**** DATA SEGMENT

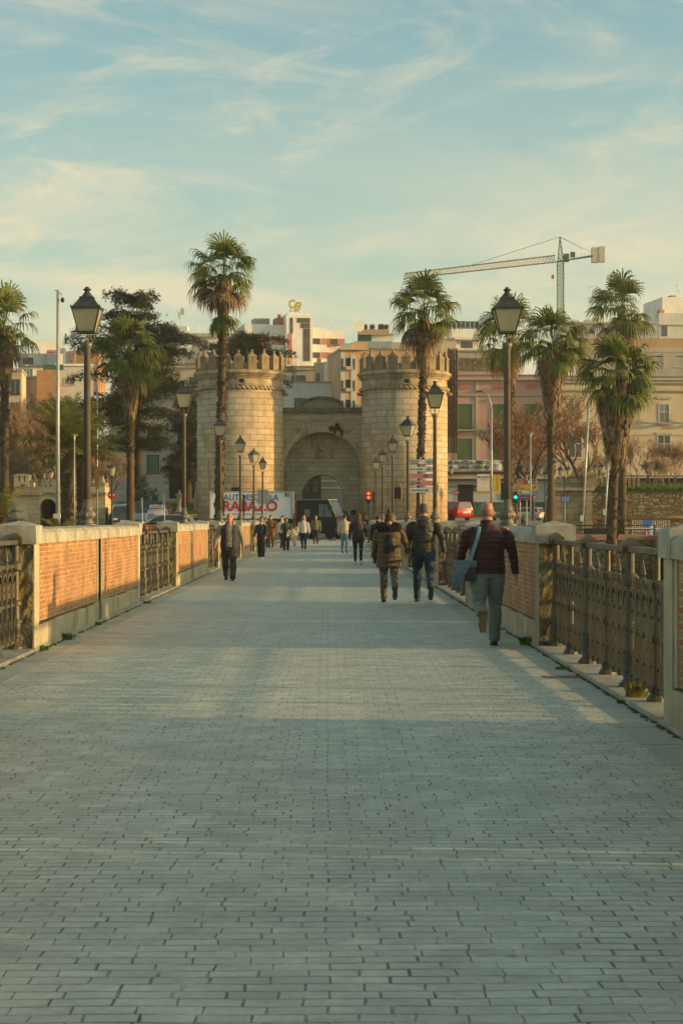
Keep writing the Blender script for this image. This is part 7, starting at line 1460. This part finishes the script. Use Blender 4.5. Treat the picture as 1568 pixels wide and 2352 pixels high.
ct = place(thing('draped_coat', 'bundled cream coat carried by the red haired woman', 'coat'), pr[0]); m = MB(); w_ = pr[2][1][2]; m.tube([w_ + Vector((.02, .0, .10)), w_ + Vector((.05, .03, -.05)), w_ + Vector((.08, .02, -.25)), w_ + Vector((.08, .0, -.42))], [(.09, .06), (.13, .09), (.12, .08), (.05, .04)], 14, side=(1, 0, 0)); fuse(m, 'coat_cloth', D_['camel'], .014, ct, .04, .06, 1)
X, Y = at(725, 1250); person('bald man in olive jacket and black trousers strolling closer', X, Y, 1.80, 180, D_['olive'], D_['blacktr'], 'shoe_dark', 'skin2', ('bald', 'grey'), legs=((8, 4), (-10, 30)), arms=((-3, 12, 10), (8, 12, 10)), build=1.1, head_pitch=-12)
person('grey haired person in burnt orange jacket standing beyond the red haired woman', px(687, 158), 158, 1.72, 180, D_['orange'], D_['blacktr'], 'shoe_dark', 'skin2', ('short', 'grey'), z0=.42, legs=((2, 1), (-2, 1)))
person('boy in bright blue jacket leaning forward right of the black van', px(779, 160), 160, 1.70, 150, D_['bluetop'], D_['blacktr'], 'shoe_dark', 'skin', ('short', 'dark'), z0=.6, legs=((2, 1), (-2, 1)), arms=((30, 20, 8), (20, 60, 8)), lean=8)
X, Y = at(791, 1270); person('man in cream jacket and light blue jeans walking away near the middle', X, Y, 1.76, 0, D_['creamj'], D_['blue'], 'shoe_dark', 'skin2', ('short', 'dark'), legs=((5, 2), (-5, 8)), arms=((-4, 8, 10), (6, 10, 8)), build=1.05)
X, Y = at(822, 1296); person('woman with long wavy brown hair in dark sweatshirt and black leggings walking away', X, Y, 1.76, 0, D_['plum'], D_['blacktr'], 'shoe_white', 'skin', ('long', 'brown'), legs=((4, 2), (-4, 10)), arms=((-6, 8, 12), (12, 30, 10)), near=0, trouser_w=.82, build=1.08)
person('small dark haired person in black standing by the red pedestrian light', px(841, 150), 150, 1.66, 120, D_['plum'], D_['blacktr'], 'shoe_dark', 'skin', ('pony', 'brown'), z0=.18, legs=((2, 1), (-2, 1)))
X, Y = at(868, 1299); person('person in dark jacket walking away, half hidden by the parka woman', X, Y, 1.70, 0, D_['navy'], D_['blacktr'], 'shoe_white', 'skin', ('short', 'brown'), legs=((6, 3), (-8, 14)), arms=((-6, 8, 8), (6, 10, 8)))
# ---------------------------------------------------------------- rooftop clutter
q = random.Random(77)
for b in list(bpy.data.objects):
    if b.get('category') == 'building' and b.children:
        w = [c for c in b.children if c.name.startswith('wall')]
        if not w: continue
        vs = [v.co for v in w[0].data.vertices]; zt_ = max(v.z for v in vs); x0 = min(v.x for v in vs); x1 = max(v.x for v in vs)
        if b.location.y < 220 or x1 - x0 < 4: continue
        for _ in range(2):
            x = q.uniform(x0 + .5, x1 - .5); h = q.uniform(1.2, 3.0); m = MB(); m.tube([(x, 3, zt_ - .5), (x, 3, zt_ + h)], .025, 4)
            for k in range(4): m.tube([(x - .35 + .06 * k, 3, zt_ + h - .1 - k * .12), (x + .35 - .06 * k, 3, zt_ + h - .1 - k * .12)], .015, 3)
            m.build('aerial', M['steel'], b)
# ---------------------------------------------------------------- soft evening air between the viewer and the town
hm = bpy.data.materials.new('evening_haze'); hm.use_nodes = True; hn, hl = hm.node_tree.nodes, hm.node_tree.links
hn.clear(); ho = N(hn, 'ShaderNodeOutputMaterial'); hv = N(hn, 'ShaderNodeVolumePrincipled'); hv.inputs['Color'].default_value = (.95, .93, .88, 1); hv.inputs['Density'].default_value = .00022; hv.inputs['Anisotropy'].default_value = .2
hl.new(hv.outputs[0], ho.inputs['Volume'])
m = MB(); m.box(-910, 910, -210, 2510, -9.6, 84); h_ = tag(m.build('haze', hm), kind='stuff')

********

Omit pictures; set down the rest of the material word for word.

EXERCISE ANSWER =>
Keep writing the Blender script for this image. This is part 7, starting at line 1460. This part finishes the script. Use Blender 4.5. Treat the picture as 1568 pixels wide and 2352 pixels high.
ct = place(thing('draped_coat', 'bundled cream coat carried by the red haired woman', 'coat'), pr[0]); m = MB(); w_ = pr[2][1][2]; m.tube([w_ + Vector((.02, .0, .10)), w_ + Vector((.05, .03, -.05)), w_ + Vector((.08, .02, -.25)), w_ + Vector((.08, .0, -.42))], [(.09, .06), (.13, .09), (.12, .08), (.05, .04)], 14, side=(1, 0, 0)); fuse(m, 'coat_cloth', D_['camel'], .014, ct, .04, .06, 1)
X, Y = at(725, 1250); person('bald man in olive jacket and black trousers strolling closer', X, Y, 1.80, 180, D_['olive'], D_['blacktr'], 'shoe_dark', 'skin2', ('bald', 'grey'), legs=((8, 4), (-10, 30)), arms=((-3, 12, 10), (8, 12, 10)), build=1.1, head_pitch=-12)
person('grey haired person in burnt orange jacket standing beyond the red haired woman', px(687, 158), 158, 1.72, 180, D_['orange'], D_['blacktr'], 'shoe_dark', 'skin2', ('short', 'grey'), z0=.42, legs=((2, 1), (-2, 1)))
person('boy in bright blue jacket leaning forward right of the black van', px(779, 160), 160, 1.70, 150, D_['bluetop'], D_['blacktr'], 'shoe_dark', 'skin', ('short', 'dark'), z0=.6, legs=((2, 1), (-2, 1)), arms=((30, 20, 8), (20, 60, 8)), lean=8)
X, Y = at(791, 1270); person('man in cream jacket and light blue jeans walking away near the middle', X, Y, 1.76, 0, D_['creamj'], D_['blue'], 'shoe_dark', 'skin2', ('short', 'dark'), legs=((5, 2), (-5, 8)), arms=((-4, 8, 10), (6, 10, 8)), build=1.05)
X, Y = at(822, 1296); person('woman with long wavy brown hair in dark sweatshirt and black leggings walking away', X, Y, 1.76, 0, D_['plum'], D_['blacktr'], 'shoe_white', 'skin', ('long', 'brown'), legs=((4, 2), (-4, 10)), arms=((-6, 8, 12), (12, 30, 10)), near=0, trouser_w=.82, build=1.08)
person('small dark haired person in black standing by the red pedestrian light', px(841, 150), 150, 1.66, 120, D_['plum'], D_['blacktr'], 'shoe_dark', 'skin', ('pony', 'brown'), z0=.18, legs=((2, 1), (-2, 1)))
X, Y = at(868, 1299); person('person in dark jacket walking away, half hidden by the parka woman', X, Y, 1.70, 0, D_['navy'], D_['blacktr'], 'shoe_white', 'skin', ('short', 'brown'), legs=((6, 3), (-8, 14)), arms=((-6, 8, 8), (6, 10, 8)))
# ---------------------------------------------------------------- rooftop clutter
q = random.Random(77)
for b in list(bpy.data.objects):
    if b.get('category') == 'building' and b.children:
        w = [c for c in b.children if c.name.startswith('wall')]
        if not w: continue
        vs = [v.co for v in w[0].data.vertices]; zt_ = max(v.z for v in vs); x0 = min(v.x for v in vs); x1 = max(v.x for v in vs)
        if b.location.y < 220 or x1 - x0 < 4: continue
        for _ in range(2):
            x = q.uniform(x0 + .5, x1 - .5); h = q.uniform(1.2, 3.0); m = MB(); m.tube([(x, 3, zt_ - .5), (x, 3, zt_ + h)], .025, 4)
            for k in range(4): m.tube([(x - .35 + .06 * k, 3, zt_ + h - .1 - k * .12), (x + .35 - .06 * k, 3, zt_ + h - .1 - k * .12)], .015, 3)
            m.build('aerial', M['steel'], b)
# ---------------------------------------------------------------- soft evening air between the viewer and the town
hm = bpy.data.materials.new('evening_haze'); hm.use_nodes = True; hn, hl = hm.node_tree.nodes, hm.node_tree.links
hn.clear(); ho = N(hn, 'ShaderNodeOutputMaterial'); hv = N(hn, 'ShaderNodeVolumePrincipled'); hv.inputs['Color'].default_value = (.95, .93, .88, 1); hv.inputs['Density'].default_value = .00022; hv.inputs['Anisotropy'].default_value = .2
hl.new(hv.outputs[0], ho.inputs['Volume'])
m = MB(); m.box(-910, 910, -210, 2510, -9.6, 84); h_ = tag(m.build('haze', hm), kind='stuff')